Your task: Everything from the first line to the line containing "return tuple(c /" is to be repeated exactly; nothing past it.

>> Begin Supplied information

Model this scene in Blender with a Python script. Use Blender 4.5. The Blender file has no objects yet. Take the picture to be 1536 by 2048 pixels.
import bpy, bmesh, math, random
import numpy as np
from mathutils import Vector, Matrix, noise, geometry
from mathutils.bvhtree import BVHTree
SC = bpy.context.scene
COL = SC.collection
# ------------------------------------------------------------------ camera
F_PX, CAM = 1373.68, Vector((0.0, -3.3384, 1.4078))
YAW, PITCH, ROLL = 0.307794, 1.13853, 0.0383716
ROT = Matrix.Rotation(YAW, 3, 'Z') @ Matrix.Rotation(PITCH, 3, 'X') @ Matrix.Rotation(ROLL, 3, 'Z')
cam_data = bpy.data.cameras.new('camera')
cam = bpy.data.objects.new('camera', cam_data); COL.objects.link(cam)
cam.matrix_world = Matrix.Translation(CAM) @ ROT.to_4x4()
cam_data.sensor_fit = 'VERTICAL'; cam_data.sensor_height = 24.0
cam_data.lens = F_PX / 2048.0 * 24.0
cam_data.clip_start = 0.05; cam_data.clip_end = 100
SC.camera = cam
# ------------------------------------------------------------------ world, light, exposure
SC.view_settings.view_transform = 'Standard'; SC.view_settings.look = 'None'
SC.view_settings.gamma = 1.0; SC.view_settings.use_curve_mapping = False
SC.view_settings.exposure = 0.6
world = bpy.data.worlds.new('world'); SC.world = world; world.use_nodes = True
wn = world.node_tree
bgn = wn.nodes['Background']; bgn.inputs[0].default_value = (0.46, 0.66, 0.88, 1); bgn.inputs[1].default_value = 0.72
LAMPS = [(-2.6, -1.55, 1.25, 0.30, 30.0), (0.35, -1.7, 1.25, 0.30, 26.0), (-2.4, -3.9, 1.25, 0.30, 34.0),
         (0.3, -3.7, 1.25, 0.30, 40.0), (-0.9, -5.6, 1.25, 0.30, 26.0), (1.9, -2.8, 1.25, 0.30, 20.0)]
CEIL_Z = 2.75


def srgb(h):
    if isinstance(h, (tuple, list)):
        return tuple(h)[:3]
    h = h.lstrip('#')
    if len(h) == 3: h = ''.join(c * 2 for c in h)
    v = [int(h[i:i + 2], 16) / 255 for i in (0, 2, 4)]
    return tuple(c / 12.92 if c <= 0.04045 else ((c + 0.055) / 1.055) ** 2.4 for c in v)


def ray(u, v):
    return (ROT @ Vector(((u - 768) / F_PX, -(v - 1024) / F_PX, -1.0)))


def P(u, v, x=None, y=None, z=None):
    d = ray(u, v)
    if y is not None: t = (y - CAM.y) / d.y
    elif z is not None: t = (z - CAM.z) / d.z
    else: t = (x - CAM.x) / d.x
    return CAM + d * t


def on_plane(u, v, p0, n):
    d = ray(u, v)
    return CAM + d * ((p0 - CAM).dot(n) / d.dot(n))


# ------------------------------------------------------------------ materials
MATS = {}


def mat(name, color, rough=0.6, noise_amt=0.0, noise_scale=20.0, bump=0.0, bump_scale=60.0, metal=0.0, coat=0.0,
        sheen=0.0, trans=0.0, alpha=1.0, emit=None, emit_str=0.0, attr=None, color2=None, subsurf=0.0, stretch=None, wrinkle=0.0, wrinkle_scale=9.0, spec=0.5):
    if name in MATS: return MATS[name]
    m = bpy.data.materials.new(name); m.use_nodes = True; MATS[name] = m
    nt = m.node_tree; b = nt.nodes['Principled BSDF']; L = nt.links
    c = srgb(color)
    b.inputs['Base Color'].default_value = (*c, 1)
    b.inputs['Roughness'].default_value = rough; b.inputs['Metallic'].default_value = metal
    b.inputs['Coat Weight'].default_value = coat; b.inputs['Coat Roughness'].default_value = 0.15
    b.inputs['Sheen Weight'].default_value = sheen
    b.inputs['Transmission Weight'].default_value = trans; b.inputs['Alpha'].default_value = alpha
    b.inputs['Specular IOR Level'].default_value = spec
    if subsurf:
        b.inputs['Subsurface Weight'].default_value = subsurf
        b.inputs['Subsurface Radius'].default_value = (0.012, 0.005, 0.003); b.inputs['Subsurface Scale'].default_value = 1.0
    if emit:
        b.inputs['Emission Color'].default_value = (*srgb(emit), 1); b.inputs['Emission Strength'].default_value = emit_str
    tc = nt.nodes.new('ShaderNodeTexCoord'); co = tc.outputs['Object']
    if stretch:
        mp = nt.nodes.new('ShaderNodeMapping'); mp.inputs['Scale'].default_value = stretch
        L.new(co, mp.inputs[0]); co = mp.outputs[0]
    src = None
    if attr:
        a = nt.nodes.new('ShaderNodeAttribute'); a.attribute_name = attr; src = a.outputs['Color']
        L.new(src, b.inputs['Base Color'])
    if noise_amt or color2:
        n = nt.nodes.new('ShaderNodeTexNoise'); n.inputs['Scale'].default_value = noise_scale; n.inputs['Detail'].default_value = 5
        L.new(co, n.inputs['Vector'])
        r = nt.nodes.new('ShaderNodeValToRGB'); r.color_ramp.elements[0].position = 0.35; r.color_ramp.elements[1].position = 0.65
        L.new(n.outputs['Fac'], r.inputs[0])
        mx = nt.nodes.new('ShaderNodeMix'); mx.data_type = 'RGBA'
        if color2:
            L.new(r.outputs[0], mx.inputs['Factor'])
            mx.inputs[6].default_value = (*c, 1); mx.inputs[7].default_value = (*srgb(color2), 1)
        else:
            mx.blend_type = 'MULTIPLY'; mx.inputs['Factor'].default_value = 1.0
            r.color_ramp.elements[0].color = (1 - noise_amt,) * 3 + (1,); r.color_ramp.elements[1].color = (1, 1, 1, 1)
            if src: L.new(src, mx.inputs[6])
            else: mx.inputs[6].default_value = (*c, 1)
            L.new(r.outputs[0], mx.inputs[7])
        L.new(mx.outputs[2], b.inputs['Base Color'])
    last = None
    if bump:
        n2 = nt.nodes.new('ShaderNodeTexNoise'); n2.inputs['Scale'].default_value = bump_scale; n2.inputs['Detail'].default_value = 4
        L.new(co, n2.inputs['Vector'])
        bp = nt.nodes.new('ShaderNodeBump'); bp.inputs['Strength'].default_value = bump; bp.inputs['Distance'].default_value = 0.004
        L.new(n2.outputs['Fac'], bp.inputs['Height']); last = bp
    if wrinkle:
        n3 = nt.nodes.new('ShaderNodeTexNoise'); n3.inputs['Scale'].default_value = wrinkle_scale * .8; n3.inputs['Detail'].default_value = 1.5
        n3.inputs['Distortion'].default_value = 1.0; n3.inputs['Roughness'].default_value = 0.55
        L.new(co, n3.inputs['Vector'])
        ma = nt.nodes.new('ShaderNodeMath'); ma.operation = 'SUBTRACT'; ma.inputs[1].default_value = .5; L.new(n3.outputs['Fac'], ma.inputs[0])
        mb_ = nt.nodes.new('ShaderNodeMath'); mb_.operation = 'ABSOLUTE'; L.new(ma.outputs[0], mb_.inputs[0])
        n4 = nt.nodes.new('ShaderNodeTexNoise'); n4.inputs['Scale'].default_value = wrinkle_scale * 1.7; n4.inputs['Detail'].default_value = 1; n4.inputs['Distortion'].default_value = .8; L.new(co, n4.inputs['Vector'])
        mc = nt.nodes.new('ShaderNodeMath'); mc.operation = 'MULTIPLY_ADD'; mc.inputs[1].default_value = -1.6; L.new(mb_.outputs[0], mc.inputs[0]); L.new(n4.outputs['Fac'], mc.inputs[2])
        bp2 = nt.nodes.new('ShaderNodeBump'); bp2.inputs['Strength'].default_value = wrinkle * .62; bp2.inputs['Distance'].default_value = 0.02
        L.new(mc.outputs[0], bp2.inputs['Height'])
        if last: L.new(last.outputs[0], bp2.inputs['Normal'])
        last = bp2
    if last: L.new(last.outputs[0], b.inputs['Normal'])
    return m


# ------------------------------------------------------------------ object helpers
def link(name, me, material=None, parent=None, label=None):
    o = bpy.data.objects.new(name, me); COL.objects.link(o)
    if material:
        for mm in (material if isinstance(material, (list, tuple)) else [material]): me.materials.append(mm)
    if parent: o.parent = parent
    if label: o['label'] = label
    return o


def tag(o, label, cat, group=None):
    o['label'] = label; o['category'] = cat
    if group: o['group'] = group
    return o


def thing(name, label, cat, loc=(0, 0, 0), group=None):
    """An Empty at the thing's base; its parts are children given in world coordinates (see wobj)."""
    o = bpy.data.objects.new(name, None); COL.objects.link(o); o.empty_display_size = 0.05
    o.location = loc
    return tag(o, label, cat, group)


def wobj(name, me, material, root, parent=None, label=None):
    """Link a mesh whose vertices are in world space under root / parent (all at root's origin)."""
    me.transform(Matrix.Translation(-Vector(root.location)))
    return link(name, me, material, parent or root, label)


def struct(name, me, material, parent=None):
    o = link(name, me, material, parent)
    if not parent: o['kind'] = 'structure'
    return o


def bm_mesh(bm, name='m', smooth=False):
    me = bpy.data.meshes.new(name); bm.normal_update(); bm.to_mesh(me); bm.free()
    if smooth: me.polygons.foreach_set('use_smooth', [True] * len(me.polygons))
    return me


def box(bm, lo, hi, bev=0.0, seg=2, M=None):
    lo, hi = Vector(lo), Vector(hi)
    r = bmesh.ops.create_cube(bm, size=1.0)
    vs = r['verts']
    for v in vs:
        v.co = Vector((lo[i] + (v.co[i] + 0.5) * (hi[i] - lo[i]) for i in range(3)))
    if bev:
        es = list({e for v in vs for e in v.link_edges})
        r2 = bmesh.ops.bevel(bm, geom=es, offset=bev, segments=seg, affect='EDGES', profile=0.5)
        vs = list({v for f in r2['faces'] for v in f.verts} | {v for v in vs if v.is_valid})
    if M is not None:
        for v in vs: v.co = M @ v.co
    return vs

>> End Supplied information

Output below:
Model this scene in Blender with a Python script. Use Blender 4.5. The Blender file has no objects yet. Take the picture to be 1536 by 2048 pixels.
import bpy, bmesh, math, random
import numpy as np
from mathutils import Vector, Matrix, noise, geometry
from mathutils.bvhtree import BVHTree
SC = bpy.context.scene
COL = SC.collection
# ------------------------------------------------------------------ camera
F_PX, CAM = 1373.68, Vector((0.0, -3.3384, 1.4078))
YAW, PITCH, ROLL = 0.307794, 1.13853, 0.0383716
ROT = Matrix.Rotation(YAW, 3, 'Z') @ Matrix.Rotation(PITCH, 3, 'X') @ Matrix.Rotation(ROLL, 3, 'Z')
cam_data = bpy.data.cameras.new('camera')
cam = bpy.data.objects.new('camera', cam_data); COL.objects.link(cam)
cam.matrix_world = Matrix.Translation(CAM) @ ROT.to_4x4()
cam_data.sensor_fit = 'VERTICAL'; cam_data.sensor_height = 24.0
cam_data.lens = F_PX / 2048.0 * 24.0
cam_data.clip_start = 0.05; cam_data.clip_end = 100
SC.camera = cam
# ------------------------------------------------------------------ world, light, exposure
SC.view_settings.view_transform = 'Standard'; SC.view_settings.look = 'None'
SC.view_settings.gamma = 1.0; SC.view_settings.use_curve_mapping = False
SC.view_settings.exposure = 0.6
world = bpy.data.worlds.new('world'); SC.world = world; world.use_nodes = True
wn = world.node_tree
bgn = wn.nodes['Background']; bgn.inputs[0].default_value = (0.46, 0.66, 0.88, 1); bgn.inputs[1].default_value = 0.72
LAMPS = [(-2.6, -1.55, 1.25, 0.30, 30.0), (0.35, -1.7, 1.25, 0.30, 26.0), (-2.4, -3.9, 1.25, 0.30, 34.0),
         (0.3, -3.7, 1.25, 0.30, 40.0), (-0.9, -5.6, 1.25, 0.30, 26.0), (1.9, -2.8, 1.25, 0.30, 20.0)]
CEIL_Z = 2.75


def srgb(h):
    if isinstance(h, (tuple, list)):
        return tuple(h)[:3]
    h = h.lstrip('#')
    if len(h) == 3: h = ''.join(c * 2 for c in h)
    v = [int(h[i:i + 2], 16) / 255 for i in (0, 2, 4)]
    return tuple(c / 12.92 if c <= 0.04045 else ((c + 0.055) / 1.055) ** 2.4 for c in v)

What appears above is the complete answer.